EKBIS.CO, JAKARTA – Staf Khusus Menteri Luar Negeri Peter F Gontha menegaskan, rencana retaliasi pemerintah terhadap kebijakan diskriminatif sawit oleh Uni Eropa melalui beragam cara. Menurutnya, retaliasi bisa disampaikan melalui protes ke Persatuan Bangsa-Bangsa (PBB), jalur hukum, hingga retaliasi perdagangan terhadap suatu barang.
Saat ini, ungkap Peter, pemerintah masih menunggu keputusan Organisasi Perdagangan Dunia (WTO). “Jadi retaliasi jangan dimaknai secara harfiah, kita lihatnya harus secara menyeluruh,” kata Peter kepada wartawan, di Jakarta, Rabu (27/3).

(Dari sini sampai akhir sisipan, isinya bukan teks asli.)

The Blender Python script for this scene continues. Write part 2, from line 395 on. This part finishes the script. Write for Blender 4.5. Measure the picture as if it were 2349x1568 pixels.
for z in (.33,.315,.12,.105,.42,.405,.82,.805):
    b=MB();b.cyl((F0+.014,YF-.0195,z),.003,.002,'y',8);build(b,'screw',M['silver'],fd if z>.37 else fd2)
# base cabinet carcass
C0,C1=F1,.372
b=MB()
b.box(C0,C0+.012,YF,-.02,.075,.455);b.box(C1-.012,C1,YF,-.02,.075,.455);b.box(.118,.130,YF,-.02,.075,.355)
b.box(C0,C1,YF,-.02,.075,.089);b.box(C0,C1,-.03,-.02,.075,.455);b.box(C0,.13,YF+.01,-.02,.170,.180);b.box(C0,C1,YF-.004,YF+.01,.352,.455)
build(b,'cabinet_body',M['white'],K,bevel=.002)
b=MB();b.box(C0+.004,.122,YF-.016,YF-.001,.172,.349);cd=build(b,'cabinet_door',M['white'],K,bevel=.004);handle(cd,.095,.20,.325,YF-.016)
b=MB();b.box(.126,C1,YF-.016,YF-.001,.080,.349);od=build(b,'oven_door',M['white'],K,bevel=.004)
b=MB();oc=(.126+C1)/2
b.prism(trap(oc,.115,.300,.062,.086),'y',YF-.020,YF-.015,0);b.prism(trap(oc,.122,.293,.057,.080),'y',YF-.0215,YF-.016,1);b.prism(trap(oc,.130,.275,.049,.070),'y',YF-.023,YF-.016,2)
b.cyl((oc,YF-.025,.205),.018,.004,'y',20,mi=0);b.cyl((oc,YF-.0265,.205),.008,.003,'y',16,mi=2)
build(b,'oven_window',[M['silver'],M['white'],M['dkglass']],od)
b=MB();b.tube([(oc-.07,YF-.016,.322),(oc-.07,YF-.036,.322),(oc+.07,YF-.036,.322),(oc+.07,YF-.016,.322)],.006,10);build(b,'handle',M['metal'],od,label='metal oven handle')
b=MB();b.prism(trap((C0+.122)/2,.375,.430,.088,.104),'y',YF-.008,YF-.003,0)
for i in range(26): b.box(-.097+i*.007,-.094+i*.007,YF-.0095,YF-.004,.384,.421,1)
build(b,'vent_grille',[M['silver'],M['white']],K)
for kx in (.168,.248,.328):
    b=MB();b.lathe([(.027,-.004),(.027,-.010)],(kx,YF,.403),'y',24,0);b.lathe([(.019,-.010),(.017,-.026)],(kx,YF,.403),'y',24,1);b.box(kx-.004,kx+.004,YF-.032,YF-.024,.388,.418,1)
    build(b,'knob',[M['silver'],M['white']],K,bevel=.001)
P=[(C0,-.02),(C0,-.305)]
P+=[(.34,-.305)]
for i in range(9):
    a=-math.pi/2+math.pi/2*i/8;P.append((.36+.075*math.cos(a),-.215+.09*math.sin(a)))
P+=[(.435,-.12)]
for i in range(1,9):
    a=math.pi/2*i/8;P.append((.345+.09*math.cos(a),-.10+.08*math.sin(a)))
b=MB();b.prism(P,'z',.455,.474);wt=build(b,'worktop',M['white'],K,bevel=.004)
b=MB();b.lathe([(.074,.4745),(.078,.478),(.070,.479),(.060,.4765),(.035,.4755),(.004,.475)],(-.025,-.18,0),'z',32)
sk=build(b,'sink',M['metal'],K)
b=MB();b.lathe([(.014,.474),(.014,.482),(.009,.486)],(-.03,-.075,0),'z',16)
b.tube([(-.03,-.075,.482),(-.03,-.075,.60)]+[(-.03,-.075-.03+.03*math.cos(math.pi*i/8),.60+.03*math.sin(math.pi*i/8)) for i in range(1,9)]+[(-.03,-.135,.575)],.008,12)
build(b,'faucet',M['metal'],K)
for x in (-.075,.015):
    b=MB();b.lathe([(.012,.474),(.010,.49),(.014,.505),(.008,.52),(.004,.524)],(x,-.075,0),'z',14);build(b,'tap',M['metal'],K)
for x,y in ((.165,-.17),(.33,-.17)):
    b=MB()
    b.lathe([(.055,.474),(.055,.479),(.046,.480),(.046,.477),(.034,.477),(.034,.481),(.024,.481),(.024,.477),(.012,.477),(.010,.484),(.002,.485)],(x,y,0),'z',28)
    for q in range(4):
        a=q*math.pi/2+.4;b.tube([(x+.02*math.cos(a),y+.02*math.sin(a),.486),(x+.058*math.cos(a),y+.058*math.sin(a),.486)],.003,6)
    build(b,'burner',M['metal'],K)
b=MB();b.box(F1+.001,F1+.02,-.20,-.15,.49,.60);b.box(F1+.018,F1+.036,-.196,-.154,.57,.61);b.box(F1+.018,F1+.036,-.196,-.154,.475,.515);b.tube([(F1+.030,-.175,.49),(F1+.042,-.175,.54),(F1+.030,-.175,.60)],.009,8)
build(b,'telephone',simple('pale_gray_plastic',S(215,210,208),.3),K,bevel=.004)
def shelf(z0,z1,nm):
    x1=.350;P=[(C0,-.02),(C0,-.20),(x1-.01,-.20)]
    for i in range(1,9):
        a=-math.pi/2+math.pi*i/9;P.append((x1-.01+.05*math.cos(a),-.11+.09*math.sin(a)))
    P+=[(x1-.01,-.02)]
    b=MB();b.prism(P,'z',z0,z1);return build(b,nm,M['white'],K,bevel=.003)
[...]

Pemerintah sejauh ini, kata dia, masih menunggu respons Uni Eropa di WTO. Sambil menunggu keputusan tersebut, pemerintah mempersiapkan opsi keputusan berdasarkan keputusan yang disetujui, tidak disetujui, atau bahkan kemungkinan tidak ada keputusan sama sekali oleh Uni Eropa.
Diketahui sebelumnya, pemerintah mengancam akan memboikot produk-produk Uni Eropa untuk melawan diskriminasi yang dilakukan negara-negara di kawasan tersebut terhadap kelapa sawit. Retaliasi dagang akan diambil pemerintah jika parlemen Eropa menyetujui rancangan kebijakan dalam Renewable Energy Directive (RED) II yang diajukan Komisi Eropa pada 13 Maret lalu.
Menurutnya, skenario terburuk berupa pernyataan no more palm oil oleh Uni Eropa untuk target 2021 pemenuhan biodiselnya. Dia menegaskan, penggunaan biodisel tidak secara langsung dapat menghilangkan penggunaan fuel sama sekali.
“Kalau mereka katakan mau bikin listrik, listriknya itu dibikin pakai apa? Kan harus pakai fuel juga. Begitu pun dengan pesawat, mobil, dan lainnya,” katanya.
Di samping itu dia menilai, penggunaan biofuel juga membutuhkan persiapan baik dari sisi teknis, legalisasi, hingga perpajakannya. Biofuel membutuhkan banyak infrastruktur yang harus dilihat secara komprehensif dan harus dipersiapkan secara matang ke depannya. Menurutnya, pada waktunya energi akan dipakai baik energi terbarukan, energi matahari, maupun biofuel.